● Task statement: Reproduce, exactly and in full, only the lines below from the one containing "Write the bpy" through the one containing "above the lawn".

>> Begin Records for the task

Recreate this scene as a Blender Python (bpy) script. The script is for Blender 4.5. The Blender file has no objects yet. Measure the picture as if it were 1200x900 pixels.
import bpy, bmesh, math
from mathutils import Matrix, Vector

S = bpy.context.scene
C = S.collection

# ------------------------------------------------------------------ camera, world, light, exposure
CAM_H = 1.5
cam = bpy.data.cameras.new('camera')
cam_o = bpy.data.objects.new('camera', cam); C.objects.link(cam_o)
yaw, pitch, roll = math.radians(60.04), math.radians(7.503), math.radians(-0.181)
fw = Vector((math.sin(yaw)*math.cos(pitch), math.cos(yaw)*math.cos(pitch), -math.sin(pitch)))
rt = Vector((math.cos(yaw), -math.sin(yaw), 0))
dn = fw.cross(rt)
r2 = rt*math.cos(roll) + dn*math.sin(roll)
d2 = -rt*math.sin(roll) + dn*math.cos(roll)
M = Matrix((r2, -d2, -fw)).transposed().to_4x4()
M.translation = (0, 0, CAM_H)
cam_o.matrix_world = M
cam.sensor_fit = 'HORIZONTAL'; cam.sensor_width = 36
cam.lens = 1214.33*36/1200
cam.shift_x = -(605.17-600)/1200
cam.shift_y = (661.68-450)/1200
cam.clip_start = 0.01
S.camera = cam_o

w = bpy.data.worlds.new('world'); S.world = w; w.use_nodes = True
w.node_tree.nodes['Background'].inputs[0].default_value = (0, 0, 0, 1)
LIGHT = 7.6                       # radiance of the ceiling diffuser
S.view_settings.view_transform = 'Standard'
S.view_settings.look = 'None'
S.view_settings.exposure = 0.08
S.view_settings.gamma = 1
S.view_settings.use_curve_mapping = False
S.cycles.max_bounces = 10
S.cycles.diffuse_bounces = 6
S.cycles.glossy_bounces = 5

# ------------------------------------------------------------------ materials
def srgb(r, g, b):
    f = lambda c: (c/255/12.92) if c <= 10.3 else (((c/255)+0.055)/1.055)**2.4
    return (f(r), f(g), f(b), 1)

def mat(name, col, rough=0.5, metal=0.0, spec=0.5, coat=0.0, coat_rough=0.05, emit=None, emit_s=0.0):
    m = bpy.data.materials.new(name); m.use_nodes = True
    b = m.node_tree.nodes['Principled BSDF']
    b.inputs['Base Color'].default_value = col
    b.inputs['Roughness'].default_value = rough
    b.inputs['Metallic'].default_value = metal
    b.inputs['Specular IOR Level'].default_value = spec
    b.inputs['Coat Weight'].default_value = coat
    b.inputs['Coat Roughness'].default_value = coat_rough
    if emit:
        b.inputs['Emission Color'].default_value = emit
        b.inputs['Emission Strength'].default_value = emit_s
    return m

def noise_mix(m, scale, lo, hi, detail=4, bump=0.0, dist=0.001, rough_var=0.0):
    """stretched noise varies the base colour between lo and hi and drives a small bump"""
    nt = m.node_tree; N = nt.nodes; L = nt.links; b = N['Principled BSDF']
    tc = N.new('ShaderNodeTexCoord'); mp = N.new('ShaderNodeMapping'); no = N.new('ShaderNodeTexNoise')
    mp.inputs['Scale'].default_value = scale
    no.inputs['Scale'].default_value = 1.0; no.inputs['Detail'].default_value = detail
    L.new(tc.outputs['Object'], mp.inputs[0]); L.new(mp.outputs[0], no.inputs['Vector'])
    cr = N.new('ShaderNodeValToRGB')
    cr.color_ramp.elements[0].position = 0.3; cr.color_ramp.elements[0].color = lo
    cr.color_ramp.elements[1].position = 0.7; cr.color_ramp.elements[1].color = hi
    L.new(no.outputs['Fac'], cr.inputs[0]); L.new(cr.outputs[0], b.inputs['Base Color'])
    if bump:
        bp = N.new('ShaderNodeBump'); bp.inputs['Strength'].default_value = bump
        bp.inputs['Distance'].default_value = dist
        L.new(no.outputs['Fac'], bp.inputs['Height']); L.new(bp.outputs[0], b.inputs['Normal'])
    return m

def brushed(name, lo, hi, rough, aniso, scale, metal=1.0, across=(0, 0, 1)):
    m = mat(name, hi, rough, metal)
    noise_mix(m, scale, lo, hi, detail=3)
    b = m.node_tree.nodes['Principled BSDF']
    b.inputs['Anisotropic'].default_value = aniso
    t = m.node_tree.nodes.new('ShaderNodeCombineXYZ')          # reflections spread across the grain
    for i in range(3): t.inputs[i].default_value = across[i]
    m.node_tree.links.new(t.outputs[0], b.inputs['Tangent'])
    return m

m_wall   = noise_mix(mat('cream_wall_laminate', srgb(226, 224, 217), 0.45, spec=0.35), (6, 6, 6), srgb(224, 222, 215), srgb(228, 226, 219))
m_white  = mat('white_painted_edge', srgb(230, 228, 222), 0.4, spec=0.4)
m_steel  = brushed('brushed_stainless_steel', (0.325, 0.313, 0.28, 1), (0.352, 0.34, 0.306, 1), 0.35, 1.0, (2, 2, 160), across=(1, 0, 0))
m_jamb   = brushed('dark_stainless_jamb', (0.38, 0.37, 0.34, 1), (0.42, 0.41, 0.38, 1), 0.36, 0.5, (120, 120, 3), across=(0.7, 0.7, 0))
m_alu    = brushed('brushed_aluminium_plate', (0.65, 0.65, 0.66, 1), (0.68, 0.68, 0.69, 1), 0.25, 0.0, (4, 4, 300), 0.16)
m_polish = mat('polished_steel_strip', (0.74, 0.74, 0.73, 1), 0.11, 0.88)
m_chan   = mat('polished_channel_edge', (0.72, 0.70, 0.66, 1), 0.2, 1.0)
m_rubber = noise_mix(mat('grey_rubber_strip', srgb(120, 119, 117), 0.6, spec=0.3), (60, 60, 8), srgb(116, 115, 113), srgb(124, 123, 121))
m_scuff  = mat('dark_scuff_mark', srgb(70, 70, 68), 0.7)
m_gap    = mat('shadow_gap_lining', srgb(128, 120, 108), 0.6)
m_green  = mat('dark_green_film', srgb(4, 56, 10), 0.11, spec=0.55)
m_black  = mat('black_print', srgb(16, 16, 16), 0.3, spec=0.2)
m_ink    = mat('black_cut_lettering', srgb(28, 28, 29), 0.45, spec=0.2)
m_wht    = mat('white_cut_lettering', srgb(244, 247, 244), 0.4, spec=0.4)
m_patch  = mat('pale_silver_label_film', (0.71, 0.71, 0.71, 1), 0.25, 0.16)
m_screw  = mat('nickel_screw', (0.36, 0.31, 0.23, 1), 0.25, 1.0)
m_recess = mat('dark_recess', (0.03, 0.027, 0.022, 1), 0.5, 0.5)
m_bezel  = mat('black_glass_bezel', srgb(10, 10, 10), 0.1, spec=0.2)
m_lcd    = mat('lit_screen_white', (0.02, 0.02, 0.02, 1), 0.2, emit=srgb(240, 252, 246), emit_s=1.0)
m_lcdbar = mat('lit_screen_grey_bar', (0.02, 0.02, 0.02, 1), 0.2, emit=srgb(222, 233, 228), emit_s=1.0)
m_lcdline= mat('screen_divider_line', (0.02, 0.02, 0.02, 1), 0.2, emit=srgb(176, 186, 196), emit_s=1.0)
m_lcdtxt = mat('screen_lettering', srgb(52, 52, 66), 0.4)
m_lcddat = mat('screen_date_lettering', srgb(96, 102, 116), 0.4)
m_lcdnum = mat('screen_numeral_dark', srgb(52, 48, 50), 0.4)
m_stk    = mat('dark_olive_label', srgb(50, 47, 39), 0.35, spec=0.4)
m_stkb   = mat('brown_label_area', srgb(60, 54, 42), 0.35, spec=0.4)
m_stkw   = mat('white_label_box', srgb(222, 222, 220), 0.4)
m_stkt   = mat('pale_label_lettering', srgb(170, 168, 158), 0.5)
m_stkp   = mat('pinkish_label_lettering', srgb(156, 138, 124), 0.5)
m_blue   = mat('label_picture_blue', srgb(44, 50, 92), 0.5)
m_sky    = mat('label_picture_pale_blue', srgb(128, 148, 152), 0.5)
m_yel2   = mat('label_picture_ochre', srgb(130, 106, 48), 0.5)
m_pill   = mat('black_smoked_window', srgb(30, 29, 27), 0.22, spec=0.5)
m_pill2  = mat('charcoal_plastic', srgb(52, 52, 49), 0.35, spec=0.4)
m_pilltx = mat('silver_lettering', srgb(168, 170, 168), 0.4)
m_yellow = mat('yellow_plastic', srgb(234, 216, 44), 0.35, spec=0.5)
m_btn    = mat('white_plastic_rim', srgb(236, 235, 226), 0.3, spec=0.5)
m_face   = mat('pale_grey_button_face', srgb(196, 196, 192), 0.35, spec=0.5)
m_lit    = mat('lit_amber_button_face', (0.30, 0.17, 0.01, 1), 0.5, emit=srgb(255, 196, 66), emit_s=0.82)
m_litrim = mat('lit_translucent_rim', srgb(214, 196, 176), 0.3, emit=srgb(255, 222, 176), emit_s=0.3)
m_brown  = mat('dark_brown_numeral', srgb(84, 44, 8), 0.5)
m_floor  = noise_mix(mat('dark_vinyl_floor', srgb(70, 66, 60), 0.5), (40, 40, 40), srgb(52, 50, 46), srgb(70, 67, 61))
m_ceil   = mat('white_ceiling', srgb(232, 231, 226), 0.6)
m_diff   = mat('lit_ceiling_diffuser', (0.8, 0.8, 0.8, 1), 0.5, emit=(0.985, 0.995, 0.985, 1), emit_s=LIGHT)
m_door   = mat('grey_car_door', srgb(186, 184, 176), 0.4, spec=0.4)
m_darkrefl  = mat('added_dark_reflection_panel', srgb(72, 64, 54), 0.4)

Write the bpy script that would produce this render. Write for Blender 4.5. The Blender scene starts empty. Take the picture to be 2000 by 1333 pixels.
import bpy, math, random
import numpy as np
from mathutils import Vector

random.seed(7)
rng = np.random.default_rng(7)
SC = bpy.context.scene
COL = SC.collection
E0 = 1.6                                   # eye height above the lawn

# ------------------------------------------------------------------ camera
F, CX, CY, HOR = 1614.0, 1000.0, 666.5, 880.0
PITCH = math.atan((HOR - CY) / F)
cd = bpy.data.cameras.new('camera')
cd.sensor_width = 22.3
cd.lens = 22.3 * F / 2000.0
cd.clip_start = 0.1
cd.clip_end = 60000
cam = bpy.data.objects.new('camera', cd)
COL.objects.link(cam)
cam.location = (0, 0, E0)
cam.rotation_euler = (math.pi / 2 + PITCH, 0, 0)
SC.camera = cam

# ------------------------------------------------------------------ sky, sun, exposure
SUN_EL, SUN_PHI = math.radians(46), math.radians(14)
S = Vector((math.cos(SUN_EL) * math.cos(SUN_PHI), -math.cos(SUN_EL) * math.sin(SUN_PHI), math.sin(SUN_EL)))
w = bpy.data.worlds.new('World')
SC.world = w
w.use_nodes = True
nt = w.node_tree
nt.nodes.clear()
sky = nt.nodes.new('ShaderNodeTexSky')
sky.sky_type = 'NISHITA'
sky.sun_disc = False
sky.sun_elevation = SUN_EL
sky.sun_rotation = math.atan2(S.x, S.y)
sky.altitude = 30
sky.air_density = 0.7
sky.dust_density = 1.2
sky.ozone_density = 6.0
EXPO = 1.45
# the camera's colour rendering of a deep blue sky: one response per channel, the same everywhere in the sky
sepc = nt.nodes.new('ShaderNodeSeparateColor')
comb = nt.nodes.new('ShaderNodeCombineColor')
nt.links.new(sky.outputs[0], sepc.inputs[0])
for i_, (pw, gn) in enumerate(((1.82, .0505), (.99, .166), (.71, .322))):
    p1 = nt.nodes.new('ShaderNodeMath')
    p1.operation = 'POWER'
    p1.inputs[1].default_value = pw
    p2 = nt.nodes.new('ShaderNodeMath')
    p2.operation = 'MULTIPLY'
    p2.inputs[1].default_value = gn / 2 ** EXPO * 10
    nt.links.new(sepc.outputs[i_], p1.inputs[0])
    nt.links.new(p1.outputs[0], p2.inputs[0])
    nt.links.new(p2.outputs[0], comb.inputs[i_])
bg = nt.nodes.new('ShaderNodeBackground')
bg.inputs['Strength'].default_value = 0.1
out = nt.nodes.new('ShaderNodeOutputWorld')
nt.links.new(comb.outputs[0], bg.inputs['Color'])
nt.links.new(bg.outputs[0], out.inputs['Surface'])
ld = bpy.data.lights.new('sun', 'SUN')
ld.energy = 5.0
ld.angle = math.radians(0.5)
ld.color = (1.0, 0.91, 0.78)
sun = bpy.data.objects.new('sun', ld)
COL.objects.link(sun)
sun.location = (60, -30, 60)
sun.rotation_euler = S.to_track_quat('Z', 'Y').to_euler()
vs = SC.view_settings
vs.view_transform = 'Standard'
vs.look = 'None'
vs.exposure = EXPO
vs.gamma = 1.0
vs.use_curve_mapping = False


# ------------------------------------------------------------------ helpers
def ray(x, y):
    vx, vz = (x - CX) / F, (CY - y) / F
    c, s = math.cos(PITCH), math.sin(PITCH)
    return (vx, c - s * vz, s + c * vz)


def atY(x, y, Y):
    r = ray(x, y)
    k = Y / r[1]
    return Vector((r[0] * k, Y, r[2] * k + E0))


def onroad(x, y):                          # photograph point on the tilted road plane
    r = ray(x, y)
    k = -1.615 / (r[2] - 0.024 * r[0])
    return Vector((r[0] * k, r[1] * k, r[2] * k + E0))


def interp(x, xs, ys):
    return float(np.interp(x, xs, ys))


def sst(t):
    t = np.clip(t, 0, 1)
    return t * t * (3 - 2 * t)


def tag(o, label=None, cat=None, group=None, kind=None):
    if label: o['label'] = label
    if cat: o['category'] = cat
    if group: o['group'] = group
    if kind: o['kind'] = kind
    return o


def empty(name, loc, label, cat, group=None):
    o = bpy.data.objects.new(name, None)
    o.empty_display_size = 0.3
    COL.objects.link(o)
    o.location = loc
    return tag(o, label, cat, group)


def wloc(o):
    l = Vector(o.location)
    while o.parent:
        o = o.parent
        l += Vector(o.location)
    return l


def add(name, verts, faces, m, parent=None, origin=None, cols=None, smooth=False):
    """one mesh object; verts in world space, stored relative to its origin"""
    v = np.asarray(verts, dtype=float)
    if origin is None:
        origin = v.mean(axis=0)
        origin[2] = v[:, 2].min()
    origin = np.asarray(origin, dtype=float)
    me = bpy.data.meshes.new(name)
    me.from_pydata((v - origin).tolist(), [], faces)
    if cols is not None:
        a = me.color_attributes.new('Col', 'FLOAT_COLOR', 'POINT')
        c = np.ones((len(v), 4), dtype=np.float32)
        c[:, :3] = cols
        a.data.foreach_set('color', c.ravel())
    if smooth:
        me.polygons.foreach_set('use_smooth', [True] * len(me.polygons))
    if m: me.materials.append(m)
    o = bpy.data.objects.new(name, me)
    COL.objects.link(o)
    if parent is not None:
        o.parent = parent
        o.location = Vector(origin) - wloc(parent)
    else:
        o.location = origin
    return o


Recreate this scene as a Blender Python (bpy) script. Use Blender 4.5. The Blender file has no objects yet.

>> End Records for the task

● Task output:
Write the bpy script that would produce this render. Write for Blender 4.5. The Blender scene starts empty. Take the picture to be 2000 by 1333 pixels.
import bpy, math, random
import numpy as np
from mathutils import Vector

random.seed(7)
rng = np.random.default_rng(7)
SC = bpy.context.scene
COL = SC.collection
E0 = 1.6                                   # eye height above the lawn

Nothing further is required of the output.